* EXERCISE BRIEF
Collect every line in the records below that contains the word "finishes".

* TASK INPUT

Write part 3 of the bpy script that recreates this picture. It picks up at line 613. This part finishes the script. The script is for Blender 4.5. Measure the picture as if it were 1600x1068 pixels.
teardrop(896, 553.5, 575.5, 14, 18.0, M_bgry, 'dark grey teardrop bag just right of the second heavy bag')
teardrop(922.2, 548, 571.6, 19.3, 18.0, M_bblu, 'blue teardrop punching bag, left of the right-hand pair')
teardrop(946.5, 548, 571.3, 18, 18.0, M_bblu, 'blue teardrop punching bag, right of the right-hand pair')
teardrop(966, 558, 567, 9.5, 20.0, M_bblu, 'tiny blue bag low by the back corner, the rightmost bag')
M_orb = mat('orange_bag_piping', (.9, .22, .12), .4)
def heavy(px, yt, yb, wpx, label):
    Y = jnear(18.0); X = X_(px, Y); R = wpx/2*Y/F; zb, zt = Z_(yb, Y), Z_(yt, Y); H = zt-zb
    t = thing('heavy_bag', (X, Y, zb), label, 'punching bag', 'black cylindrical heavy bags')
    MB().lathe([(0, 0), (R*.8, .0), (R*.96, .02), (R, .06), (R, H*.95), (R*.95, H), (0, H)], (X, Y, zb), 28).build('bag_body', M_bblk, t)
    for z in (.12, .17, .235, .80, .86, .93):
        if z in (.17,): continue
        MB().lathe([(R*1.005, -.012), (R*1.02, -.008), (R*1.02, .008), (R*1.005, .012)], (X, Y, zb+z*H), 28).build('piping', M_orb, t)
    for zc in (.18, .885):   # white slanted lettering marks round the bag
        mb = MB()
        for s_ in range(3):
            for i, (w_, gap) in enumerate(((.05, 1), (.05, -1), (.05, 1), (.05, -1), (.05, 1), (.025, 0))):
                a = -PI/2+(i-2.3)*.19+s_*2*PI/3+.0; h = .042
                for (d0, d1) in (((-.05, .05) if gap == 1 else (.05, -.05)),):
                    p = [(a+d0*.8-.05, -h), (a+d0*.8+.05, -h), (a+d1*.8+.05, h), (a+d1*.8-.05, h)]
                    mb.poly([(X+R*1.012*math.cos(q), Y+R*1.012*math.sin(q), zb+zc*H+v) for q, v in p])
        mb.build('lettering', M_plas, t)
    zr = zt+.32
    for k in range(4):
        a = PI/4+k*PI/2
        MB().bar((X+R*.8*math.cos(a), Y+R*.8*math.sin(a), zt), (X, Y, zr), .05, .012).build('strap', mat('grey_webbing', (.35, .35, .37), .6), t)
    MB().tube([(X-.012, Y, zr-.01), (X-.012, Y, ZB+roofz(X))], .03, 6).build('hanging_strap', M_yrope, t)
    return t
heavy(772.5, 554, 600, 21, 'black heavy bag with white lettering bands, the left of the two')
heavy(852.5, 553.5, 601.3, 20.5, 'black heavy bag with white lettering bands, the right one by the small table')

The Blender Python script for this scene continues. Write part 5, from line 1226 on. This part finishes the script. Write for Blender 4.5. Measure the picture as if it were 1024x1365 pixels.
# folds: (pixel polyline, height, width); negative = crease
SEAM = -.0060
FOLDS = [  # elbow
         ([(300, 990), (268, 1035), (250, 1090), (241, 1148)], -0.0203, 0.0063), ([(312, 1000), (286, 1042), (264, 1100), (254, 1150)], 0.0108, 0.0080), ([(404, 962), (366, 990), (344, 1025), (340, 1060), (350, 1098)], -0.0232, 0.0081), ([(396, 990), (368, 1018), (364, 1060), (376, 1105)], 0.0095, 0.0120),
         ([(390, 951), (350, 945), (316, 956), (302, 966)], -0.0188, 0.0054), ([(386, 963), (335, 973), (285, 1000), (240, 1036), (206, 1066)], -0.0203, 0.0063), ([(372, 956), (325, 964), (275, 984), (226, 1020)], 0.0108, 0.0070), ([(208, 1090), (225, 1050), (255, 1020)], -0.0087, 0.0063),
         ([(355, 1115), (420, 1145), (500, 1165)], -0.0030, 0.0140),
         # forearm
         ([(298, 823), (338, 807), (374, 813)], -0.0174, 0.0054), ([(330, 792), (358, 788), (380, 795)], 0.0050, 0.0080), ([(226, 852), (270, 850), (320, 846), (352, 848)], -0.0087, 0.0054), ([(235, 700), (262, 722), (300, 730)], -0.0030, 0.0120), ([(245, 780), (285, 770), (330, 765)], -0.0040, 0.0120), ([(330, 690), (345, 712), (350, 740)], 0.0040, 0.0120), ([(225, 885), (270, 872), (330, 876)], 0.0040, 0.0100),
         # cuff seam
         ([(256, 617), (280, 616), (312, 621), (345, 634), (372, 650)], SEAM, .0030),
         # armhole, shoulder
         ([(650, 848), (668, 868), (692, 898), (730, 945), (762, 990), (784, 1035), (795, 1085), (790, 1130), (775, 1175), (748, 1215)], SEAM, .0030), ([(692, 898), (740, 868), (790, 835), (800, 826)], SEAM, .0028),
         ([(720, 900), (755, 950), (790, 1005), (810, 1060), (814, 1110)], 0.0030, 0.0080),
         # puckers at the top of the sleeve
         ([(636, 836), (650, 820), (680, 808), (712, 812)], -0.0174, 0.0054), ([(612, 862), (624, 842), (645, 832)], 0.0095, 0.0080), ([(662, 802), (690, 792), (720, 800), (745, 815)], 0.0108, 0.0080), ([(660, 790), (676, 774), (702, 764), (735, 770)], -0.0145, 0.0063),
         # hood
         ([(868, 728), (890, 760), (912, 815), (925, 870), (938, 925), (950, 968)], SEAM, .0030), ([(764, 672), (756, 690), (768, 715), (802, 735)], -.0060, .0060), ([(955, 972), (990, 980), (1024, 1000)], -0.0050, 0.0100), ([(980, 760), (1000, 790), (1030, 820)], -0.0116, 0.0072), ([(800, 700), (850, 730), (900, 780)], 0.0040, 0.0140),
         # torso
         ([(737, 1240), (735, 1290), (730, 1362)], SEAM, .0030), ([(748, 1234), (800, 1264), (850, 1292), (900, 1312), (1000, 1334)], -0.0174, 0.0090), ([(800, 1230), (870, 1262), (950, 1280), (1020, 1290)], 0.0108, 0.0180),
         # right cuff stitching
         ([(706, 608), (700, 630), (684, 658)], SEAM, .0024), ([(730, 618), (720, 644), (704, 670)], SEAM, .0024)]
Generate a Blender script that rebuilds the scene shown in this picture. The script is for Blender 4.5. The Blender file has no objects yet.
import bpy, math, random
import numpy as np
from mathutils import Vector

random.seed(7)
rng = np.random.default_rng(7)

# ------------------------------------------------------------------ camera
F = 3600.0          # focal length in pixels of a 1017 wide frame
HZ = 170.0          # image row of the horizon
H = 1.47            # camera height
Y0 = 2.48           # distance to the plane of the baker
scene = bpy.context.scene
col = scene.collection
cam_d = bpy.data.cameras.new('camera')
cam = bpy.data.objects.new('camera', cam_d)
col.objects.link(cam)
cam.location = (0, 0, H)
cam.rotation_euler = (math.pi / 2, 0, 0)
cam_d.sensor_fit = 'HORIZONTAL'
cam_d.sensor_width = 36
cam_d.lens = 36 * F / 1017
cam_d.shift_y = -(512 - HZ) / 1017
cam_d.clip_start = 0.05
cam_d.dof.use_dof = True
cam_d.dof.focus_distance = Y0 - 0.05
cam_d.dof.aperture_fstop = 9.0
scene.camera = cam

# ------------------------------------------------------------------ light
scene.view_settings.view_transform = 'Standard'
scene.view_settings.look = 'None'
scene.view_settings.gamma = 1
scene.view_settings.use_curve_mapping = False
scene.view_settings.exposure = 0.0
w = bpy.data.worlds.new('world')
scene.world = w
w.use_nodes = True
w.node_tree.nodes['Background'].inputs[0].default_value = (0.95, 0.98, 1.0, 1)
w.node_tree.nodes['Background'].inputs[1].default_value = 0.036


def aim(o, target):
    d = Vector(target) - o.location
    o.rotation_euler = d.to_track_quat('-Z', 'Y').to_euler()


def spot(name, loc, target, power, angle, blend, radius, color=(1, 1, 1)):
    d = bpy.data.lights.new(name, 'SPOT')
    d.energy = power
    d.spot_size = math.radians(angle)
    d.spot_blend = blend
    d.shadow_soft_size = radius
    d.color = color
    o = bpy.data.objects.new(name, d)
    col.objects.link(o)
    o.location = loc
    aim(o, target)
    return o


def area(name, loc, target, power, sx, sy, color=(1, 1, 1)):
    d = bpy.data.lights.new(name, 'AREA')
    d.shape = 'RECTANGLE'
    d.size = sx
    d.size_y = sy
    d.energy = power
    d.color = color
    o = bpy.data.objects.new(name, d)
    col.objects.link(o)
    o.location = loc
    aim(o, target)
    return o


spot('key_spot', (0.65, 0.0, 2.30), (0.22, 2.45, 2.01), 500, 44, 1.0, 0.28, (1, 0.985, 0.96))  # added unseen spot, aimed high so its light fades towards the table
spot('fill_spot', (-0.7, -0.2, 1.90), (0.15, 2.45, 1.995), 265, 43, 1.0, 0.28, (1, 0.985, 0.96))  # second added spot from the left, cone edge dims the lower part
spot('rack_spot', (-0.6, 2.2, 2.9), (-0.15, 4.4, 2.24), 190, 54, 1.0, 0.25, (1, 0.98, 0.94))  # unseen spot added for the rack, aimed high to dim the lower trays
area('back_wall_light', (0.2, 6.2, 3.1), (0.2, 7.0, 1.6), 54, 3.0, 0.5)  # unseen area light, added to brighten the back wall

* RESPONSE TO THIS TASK
Write part 3 of the bpy script that recreates this picture. It picks up at line 613. This part finishes the script. The script is for Blender 4.5. Measure the picture as if it were 1600x1068 pixels.
The Blender Python script for this scene continues. Write part 5, from line 1226 on. This part finishes the script. Write for Blender 4.5. Measure the picture as if it were 1024x1365 pixels.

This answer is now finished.